Auteur d’opéras et de musique sacrée, c’est à la musique instrumentale que
Platti a consacré une grande partie de sa production. Les six Sonates en trio qui
composent le programme d’un nouveau CD Ramée (RAM 1801) datent sans doute de
1724. Construites en quatre mouvements, à une exception près, selon le schéma
lent-vite-lent-vite, elles font appel à des ensembles variés :
violon/violoncelle, hautbois/basson, violon/basson ou violon/hautbois, offrant
ainsi une large palette de couleurs que l’ensemble hollandais Radio Antiqua,
fondé en 2012, distille avec élégance et raffinement.

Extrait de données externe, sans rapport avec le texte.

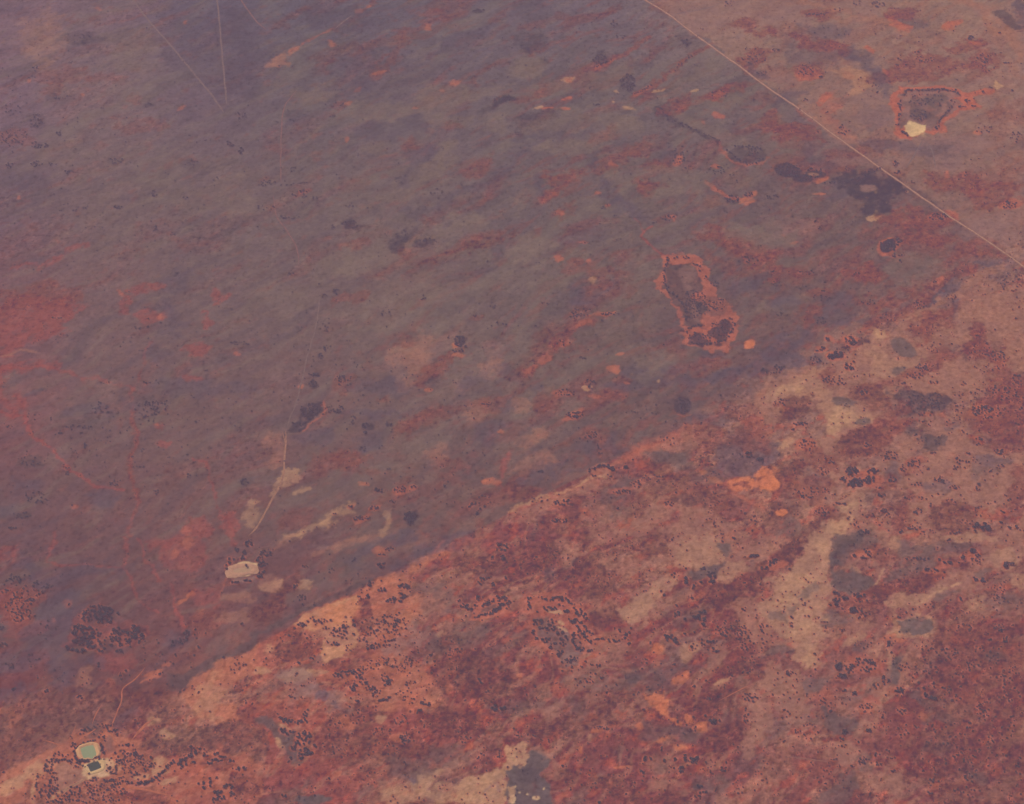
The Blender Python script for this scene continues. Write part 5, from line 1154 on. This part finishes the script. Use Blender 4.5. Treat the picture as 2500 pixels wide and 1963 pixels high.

La virtuosité du hautbois
de Yongcheon Shin et du basson de Isabel Favilla rivalisent de finesse avec le
violon de Lucia Giraudo. Claudio Ribeiro, qui est en charge du clavecin, leur sert d’écrin avec un
allant qui est aussi celui de Petr Hamouz au violoncelle, de Hen Goldsobel au
violone et de Giulio Quirici au théorbe. C’est une impression générale de
respiration lumineuse qui plane sur ces partitions, enregistrées en avril 2018
dans la Koepelkerk de Renswoude, dans la province d’Utrecht. Tout comme dans
les sonates de Erlebach, la magie fonctionne.